### WORK INSTRUCTIONS:
Word for word, transcribe the lines below and drop the pictures.

### SUPPLIED MATERIAL:

^^^^^^^^

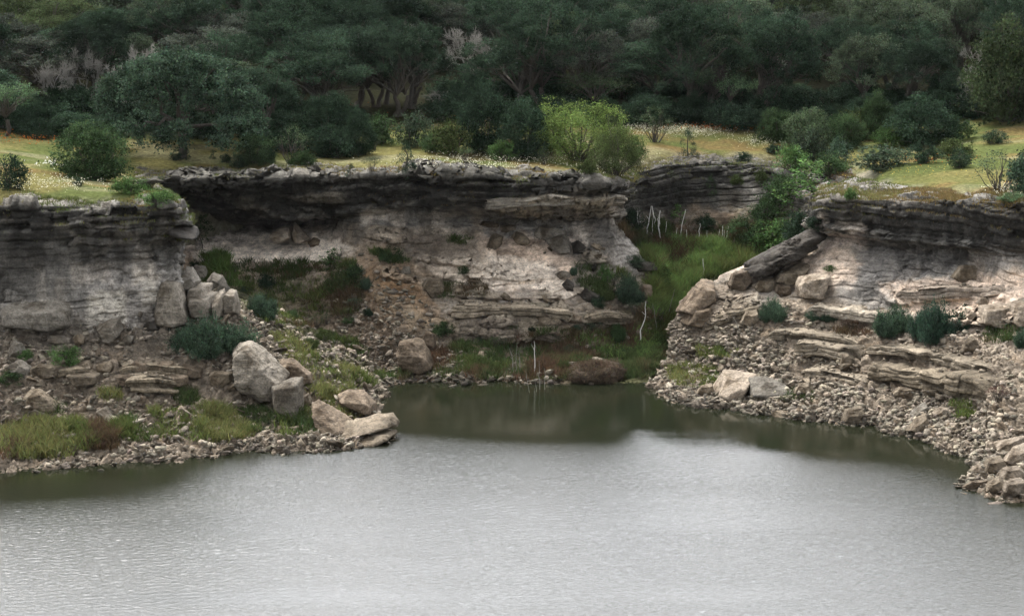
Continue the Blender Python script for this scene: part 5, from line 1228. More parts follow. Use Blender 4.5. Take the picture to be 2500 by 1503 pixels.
# ------------------------------------------------------------------ long bedded ledges standing out of the banks
LEDGE_BANDS, LEDGE_TOPS = [], []
def rock_ledge(line, hpx, out, label, col, seed, bank, beds=2):
    r = np.random.default_rng(seed); line = np.array(line, float)
    xs = np.linspace(line[0, 0], line[-1, 0], int((line[-1, 0] - line[0, 0]) / 2.6)); ys = np.interp(xs, line[:, 0], line[:, 1])
    LEDGE_BANDS.append([tuple(q) for q in line - np.array([0, 7])] + [(x_, y_ + hpx + 9) for x_, y_ in line[::-1].tolist()])
    P = np.array([hit(a, b_ + hpx)[0] for a, b_ in zip(xs, ys)])
    ker = np.ones(15) / 15; pad = np.pad(P, ((7, 7), (0, 0)), mode='edge')
    P = np.stack([np.convolve(pad[:, c], ker, 'valid') for c in range(3)], 1)
    n = len(P); sc = P[:, 1].mean() / FPX; h = hpx * sc
    tg = np.gradient(P, axis=0)[:, :2]; o = np.stack([tg[:, 1], -tg[:, 0]], 1); o /= np.linalg.norm(o, axis=1, keepdims=True) + 1e-9
    o *= np.where(o[:, 1:2] > 0, -1, 1)
    s = np.concatenate([[0], np.cumsum(np.linalg.norm(np.diff(P, axis=0), axis=1))])
    ends = sstep(0, 1.1, s) * sstep(s[-1], s[-1] - 1.3, s) * (.72 + .28 * sstep(-.3, .3, fbm(P * .3 + seed, 3, seed + 31)))
    NF = 26
    bk_ = 1.3 + 2.2 * h
    prof = [(-1.3, -1.3, 0)] + [(1, -1 + k / (NF - 1), 1) for k in range(NF)] + [(.3, .012, .5), (-.25 * bk_, .03, .3), (-.6 * bk_, .05, .1), (-bk_, .02, 0)]
    nv = len(prof)
    V = np.zeros((n, nv, 3)); C = np.zeros((n, nv, 3))
    for j, (po, pz, fr) in enumerate(prof):
        z = P[:, 2] + pz * h * ends * (1 + .18 * fbm(P * .35 + seed, 2, seed)) + h * ends
        Q = np.stack([P[:, 0], P[:, 1], P[:, 2] * 0 + pz * h], 1)
        bed = np.clip(np.floor((pz + 1) * beds + .25 * fbm(Q * .4, 2, seed + 1)), 0, beds).astype(int)
        ln = 1.1 + 1.9 * _hash(bed, bed * 0, bed * 0, seed + 2); t = s / ln + 5 * _hash(bed, bed * 0 + 1, bed * 0, seed + 2) + .12 * fbm(Q * 1.5, 2, seed + 3)
        bk = np.floor(t); f = t - bk; hb = _hash(bk.astype(int), bed, bed * 0, seed + 4)
        fb = ((pz + 1) * beds + .25 * fbm(Q * .4, 2, seed + 1)) % 1
        seam = (1 - sstep(0, .13, np.minimum(fb, 1 - fb))) * (beds > 1); joint = np.abs(2 * f - 1) ** 40
        gone = (hb < .12) * 1.0
        d = out * (.55 + .55 * hb - .5 * gone + .25 * _hash(bed, bed * 0 + 3, bed * 0, seed + 5)) - .12 * seam - .16 * joint + .10 * fbm(Q * 1.3 + seed, 4, seed + 6) + .035 * fbm(Q * 5, 3, seed + 7)
        edge = 1 - .16 * sstep(-.12, 0, pz) - .1 * sstep(-.88, -1, pz)
        off = (d * edge * ends - (1 - ends) * .5) if fr == 1 else (out * po * ends - (1 - ends) * .6 if po > 0 else po * np.ones(n))
        off = off * (1 if fr == 1 else .9)
        V[:, j, :2] = P[:, :2] + o * off[:, None]; V[:, j, 2] = z + (.05 * fbm(Q * 1.1 + 9, 3, seed + 8) if 0 < fr else 0)
        C[:, j] = np.array(col)[None] * (.72 + .5 * hb)[:, None] * (1 - .4 * joint * (fr == 1) - .3 * seam * (fr == 1))[:, None] * (1 + .25 * fbm(Q * .7, 3, seed + 9))[:, None]
    tread = sstep(-.1, -.6, np.array([q[0] for q in prof]))[None, :, None]          # soil washed over the flat tops
    C = C * (1 - .55 * tread) + np.array([.11, .09, .066]) * .55 * tread
    ii = r.integers(4, n - 4, 70); jj = r.uniform(0, 1, (70, 1)); LEDGE_TOPS.append(V[ii, nv - 4] * (1 - jj) + V[ii, nv - 2] * jj)
    F = grid_faces(n, nv)
    me = fast_mesh('rock_ledge', V.reshape(-1, 3), F, C.reshape(-1, 3), True); me.materials.append(M_CLIFF)
    o_ = link('rock_ledge', me, None, None, label=label, category='rock ledge')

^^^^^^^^

### RESPONSE TO THIS TASK:
Continue the Blender Python script for this scene: part 5, from line 1228. More parts follow. Use Blender 4.5. Take the picture to be 2500 by 1503 pixels.
# ------------------------------------------------------------------ long bedded ledges standing out of the banks
LEDGE_BANDS, LEDGE_TOPS = [], []
def rock_ledge(line, hpx, out, label, col, seed, bank, beds=2):
    r = np.random.default_rng(seed); line = np.array(line, float)
    xs = np.linspace(line[0, 0], line[-1, 0], int((line[-1, 0] - line[0, 0]) / 2.6)); ys = np.interp(xs, line[:, 0], line[:, 1])
    LEDGE_BANDS.append([tuple(q) for q in line - np.array([0, 7])] + [(x_, y_ + hpx + 9) for x_, y_ in line[::-1].tolist()])
    P = np.array([hit(a, b_ + hpx)[0] for a, b_ in zip(xs, ys)])
    ker = np.ones(15) / 15; pad = np.pad(P, ((7, 7), (0, 0)), mode='edge')
    P = np.stack([np.convolve(pad[:, c], ker, 'valid') for c in range(3)], 1)
    n = len(P); sc = P[:, 1].mean() / FPX; h = hpx * sc
    tg = np.gradient(P, axis=0)[:, :2]; o = np.stack([tg[:, 1], -tg[:, 0]], 1); o /= np.linalg.norm(o, axis=1, keepdims=True) + 1e-9
    o *= np.where(o[:, 1:2] > 0, -1, 1)
    s = np.concatenate([[0], np.cumsum(np.linalg.norm(np.diff(P, axis=0), axis=1))])
    ends = sstep(0, 1.1, s) * sstep(s[-1], s[-1] - 1.3, s) * (.72 + .28 * sstep(-.3, .3, fbm(P * .3 + seed, 3, seed + 31)))
    NF = 26
    bk_ = 1.3 + 2.2 * h
    prof = [(-1.3, -1.3, 0)] + [(1, -1 + k / (NF - 1), 1) for k in range(NF)] + [(.3, .012, .5), (-.25 * bk_, .03, .3), (-.6 * bk_, .05, .1), (-bk_, .02, 0)]
    nv = len(prof)
    V = np.zeros((n, nv, 3)); C = np.zeros((n, nv, 3))
    for j, (po, pz, fr) in enumerate(prof):
        z = P[:, 2] + pz * h * ends * (1 + .18 * fbm(P * .35 + seed, 2, seed)) + h * ends
        Q = np.stack([P[:, 0], P[:, 1], P[:, 2] * 0 + pz * h], 1)
        bed = np.clip(np.floor((pz + 1) * beds + .25 * fbm(Q * .4, 2, seed + 1)), 0, beds).astype(int)
        ln = 1.1 + 1.9 * _hash(bed, bed * 0, bed * 0, seed + 2); t = s / ln + 5 * _hash(bed, bed * 0 + 1, bed * 0, seed + 2) + .12 * fbm(Q * 1.5, 2, seed + 3)
        bk = np.floor(t); f = t - bk; hb = _hash(bk.astype(int), bed, bed * 0, seed + 4)
        fb = ((pz + 1) * beds + .25 * fbm(Q * .4, 2, seed + 1)) % 1
        seam = (1 - sstep(0, .13, np.minimum(fb, 1 - fb))) * (beds > 1); joint = np.abs(2 * f - 1) ** 40
        gone = (hb < .12) * 1.0
        d = out * (.55 + .55 * hb - .5 * gone + .25 * _hash(bed, bed * 0 + 3, bed * 0, seed + 5)) - .12 * seam - .16 * joint + .10 * fbm(Q * 1.3 + seed, 4, seed + 6) + .035 * fbm(Q * 5, 3, seed + 7)
        edge = 1 - .16 * sstep(-.12, 0, pz) - .1 * sstep(-.88, -1, pz)
        off = (d * edge * ends - (1 - ends) * .5) if fr == 1 else (out * po * ends - (1 - ends) * .6 if po > 0 else po * np.ones(n))
        off = off * (1 if fr == 1 else .9)
        V[:, j, :2] = P[:, :2] + o * off[:, None]; V[:, j, 2] = z + (.05 * fbm(Q * 1.1 + 9, 3, seed + 8) if 0 < fr else 0)
        C[:, j] = np.array(col)[None] * (.72 + .5 * hb)[:, None] * (1 - .4 * joint * (fr == 1) - .3 * seam * (fr == 1))[:, None] * (1 + .25 * fbm(Q * .7, 3, seed + 9))[:, None]
    tread = sstep(-.1, -.6, np.array([q[0] for q in prof]))[None, :, None]          # soil washed over the flat tops
    C = C * (1 - .55 * tread) + np.array([.11, .09, .066]) * .55 * tread
    ii = r.integers(4, n - 4, 70); jj = r.uniform(0, 1, (70, 1)); LEDGE_TOPS.append(V[ii, nv - 4] * (1 - jj) + V[ii, nv - 2] * jj)
    F = grid_faces(n, nv)
    me = fast_mesh('rock_ledge', V.reshape(-1, 3), F, C.reshape(-1, 3), True); me.materials.append(M_CLIFF)
    o_ = link('rock_ledge', me, None, None, label=label, category='rock ledge')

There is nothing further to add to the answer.